I consider, again, the state-sanctioned murder of innocents and "undesirables" in Nazi Germany and in this nation. I lament the dog-whistle politics of the current administration. I say a secular prayer for the men and women who are fighting for equal justice in a nation that still hasn't atoned for its sins or lived up to its original promises. I think about my new pen pal who is on death row, whose first letter to me was humorous, heart-rending and tragic. He doesn't deserve to be there; no one does.

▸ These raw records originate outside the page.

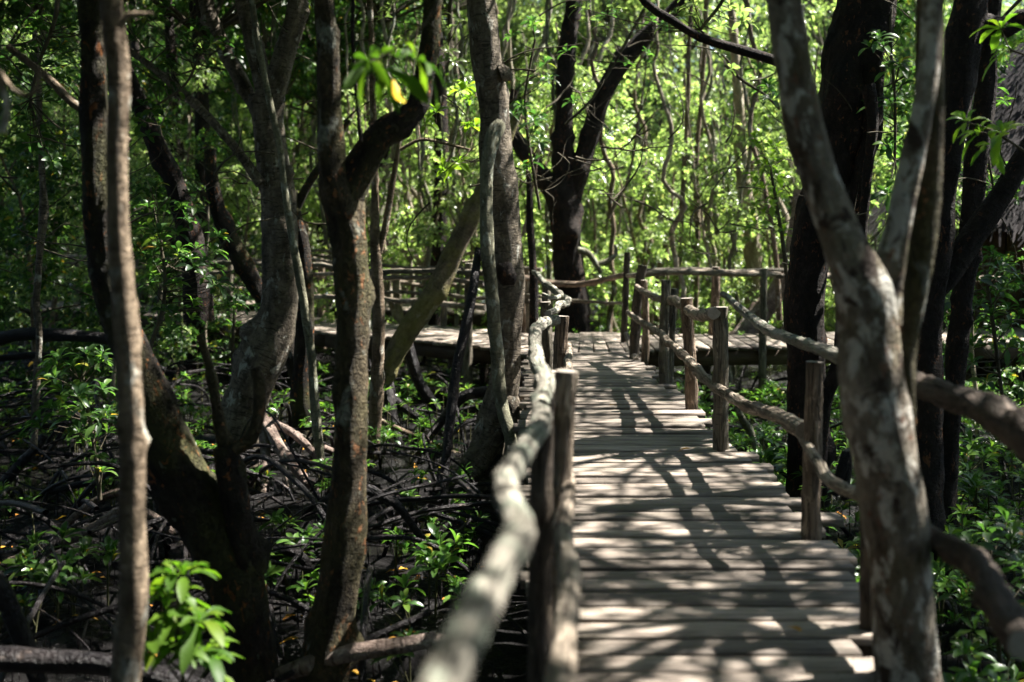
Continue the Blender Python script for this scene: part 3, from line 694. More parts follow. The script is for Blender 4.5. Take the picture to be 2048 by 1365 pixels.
# T9 dark right
t9=tree('mangrove_tree','massive dark scaly trunk behind the pale forked tree',gb(1612,1000,9.6))
trunkpart(t9,[PT([(1600,1110,110),(1612,1000,84),(1612,850,76),(1608,700,76),(1612,560,78),(1635,450,84),(1668,340,96),(1690,230,112),(1705,120,120),(1735,0,124),(1760,-150,110),(1800,-500,80)],9.4)],'dark2',knots=16,amp=.13,step=.07)
trunkpart(t9,[PT([(1745,130,50),(1745,260,42),(1725,330,34),(1712,430,36),(1700,520,34),(1690,620,32),(1680,720,34),(1650,800,28),(1640,930,28),(1625,1010,24)],9.2),
              PT([(1735,170,30),(1745,250,22),(1735,340,20),(1728,430,18),(1722,520,18),(1705,600,16)],8.9)],'dark2',name='branch',knots=6,seg=10)
crown(t9,(3.6,9.8,6.2),1.05); crown(t9,(4.9,10.8,6.8),1.)
mbk=MB()
# T10 pale fork near
t10=tree('forked_tree','pale blotched out of focus trunk forking close on the right',gb(1815,1365,4.15))
trunkpart(t10,[PT([(1845,1900,150),(1825,1480,136),(1812,1300,122),(1800,1150,118),(1785,1000,128),(1760,850,136),(1742,740,128),(1738,660,118),(1725,580,120),(1700,520,96),(1672,450,82),(1640,360,78),(1612,270,76),(1595,180,74),(1580,90,74),(1566,0,72),(1545,-200,66),(1500,-700,46)],4.15),
               PT([(1755,640,96),(1775,560,70),(1792,480,56),(1805,400,50),(1820,320,48),(1838,230,44),(1852,140,42),(1862,40,40),(1866,-80,38),(1880,-400,30)],4.22)],'white',knots=0,amp=.085,step=.04,seg=20)
trunkpart(t10,[PT([(1790,1350,40),(1800,1100,44),(1808,850,50),(1812,700,50),(1828,600,50),(1843,480,54),(1850,350,56),(1855,220,56),(1858,100,56),(1862,0,56),(1870,-300,50),(1890,-900,36)],4.30)],'mossy',name='stem',knots=8,amp=.06,step=.05,seg=16)
crown(t10,(1.5,4.4,5.2),.8,small=True)
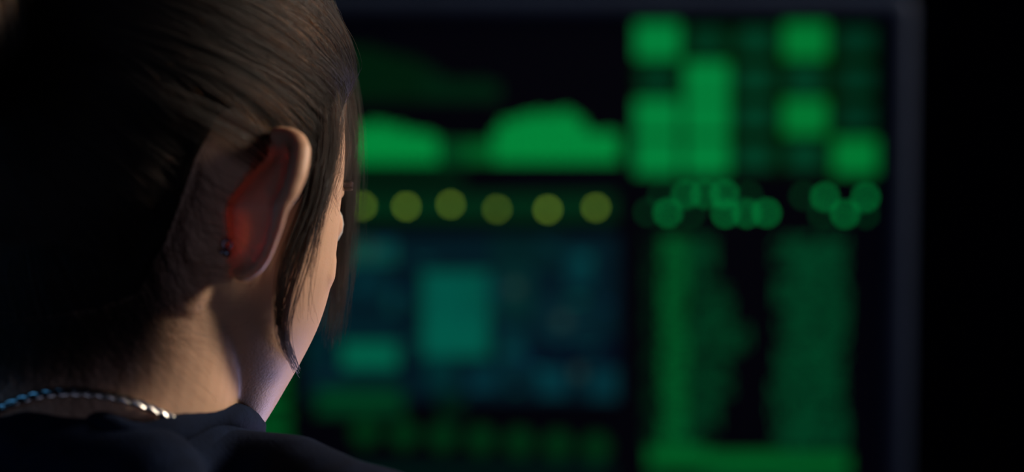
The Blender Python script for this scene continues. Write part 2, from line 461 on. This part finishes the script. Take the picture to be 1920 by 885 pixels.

As always, I muse on my son Calvin who, though nonverbal, autistic, physically and intellectually stunted and disabled, is as worthy and lovable as any of us. Then, I imagine those like Daniel Prude, whose lives were snuffed out in the street as if they didn't matter. No doubt they were worthy and madly lovable too.

3 comments:

  1. Beautiful Christy. Yesterday my daughter lost it in a grocery store and hurled herself at a display knocking it to pieces in scattered directions. I helped the clerks clean every drop of it and apologized. They were silent, rude and made me feel like trash. My daughter sat at a distance quietly. Not one person asked if we were ok. No one made any eye contact or even really acknowledged us. The store clerk said “ are the garments that feel alright” . My daughter is clearly “my problem” not theirs. It has been 17 years and this is the general response we get in public.

    ReplyDelete
  2. i'm so sorry, andie. i feel you. what did the clerk mean by asking, “ are the garments that feel alright”? usually we get treated okay by store clerks because in our small town many at the store know us, thought that is changing as people retire. new employees have not shown the same interest or compassion. but we haven't been to the store with calvin since march. it is a bummer because it was really the only place he liked going. now we are stuck at home.